High Park North - History

History

High Park North falls entirely within the boundaries of the town of Toronto Junction, which was purchased from the Keele estate in 1882 by Daniel Clendenan who subdivided the farm and racetrack for a residential district (now called High Park North) to serve the Junction commercial district. As Bloor Street was still an uneven and a mostly undeveloped street, early housing in the area was concentrated to the north and east, where it was easier to access the stores and industry along Dundas Street. High Park Avenue in particular was the site of many early homes of the Junction wealthy, as was modern Evelyn Crescent; many of these houses are still standing. High Park North emerged as a neighbourhood once Bloor Street was widened and evened out following World War I, when most of the residential homes which still exist today were built.

In 1915, Bloor Street was the site of a major public works at the north-west corner of High Park. The street, west of High Park Avenue, was crossed by creeks that emptied into Grenadier Pond. The creek banks were steep, making the roadway treacherous and difficult for traffic. A rail trestle was built to cross the gap at a level of 60 feet. The rails were used for rail cars to dump soil around the trestle. The trestle was completely buried and the present Bloor Street roadway built on top. Existing north-south roadways connecting to Bloor Street were raised to meet the new level of Bloor Street and this facilitated the development of the neighbourhood.

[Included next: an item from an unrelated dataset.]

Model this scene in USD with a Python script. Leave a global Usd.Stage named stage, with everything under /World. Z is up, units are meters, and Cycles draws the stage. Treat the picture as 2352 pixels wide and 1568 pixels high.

In the 1960s, the area directly north of High Park was the site of 'block-busting' development. After the construction of the Bloor-Danforth subway line in the 1960s, the nearby residences on High Park Avenue, Quebec Avenue and Gothic Avenue were bought up by developers, razed and large apartment buildings were built. The area from north of the subway line to Glenlake Avenue is now almost entirely high-rise towers. At the time, the City government was very much pro-development, and there were no local ratepayer/community associations as is seen today. Local City alderman Ben Grys, along with his wife, owned properties on Gothic Avenue and voted to approve the apartment project on the site before his family's land holdings were revealed by John Sewell through a search of local property tax rolls. Under vague conflict-of-interest guidelines, Grys continued as alderman until he was defeated in the following municipal election. Grys sued Sewell over Sewell's attempt to remove him but eventually withdrew his case when it became clear that Sewell would get access to further information about his business dealings. By the 1970s, local residents formed associations in harmony with new reform Council members, partly to fight the block-busting north of High Park.

The desirability of living close to High Park and the subway keeps developers operating in the neighbourhood, although not on the scale of the past. In the first decade of the 2000s, a condominium development was built on the site of a former gas station on the south side of Bloor Street, overlooking High Park on the landfill of the former bridge over Wendigo Creek.

One block east of High Park Avenue, between Pacific and Oakmount, a block of Edwardian-era homes has been purchased for demolition. The area will be the site of a condominium development overlooking High Park. A tenant of one of the homes remained while the other homes became vacant and boarded up until eviction in 2010, much like the block-busting of the 1960s and 1970s. This is the first block of older homes directly on Bloor Street, facing High Park, to be demolished for apartment building.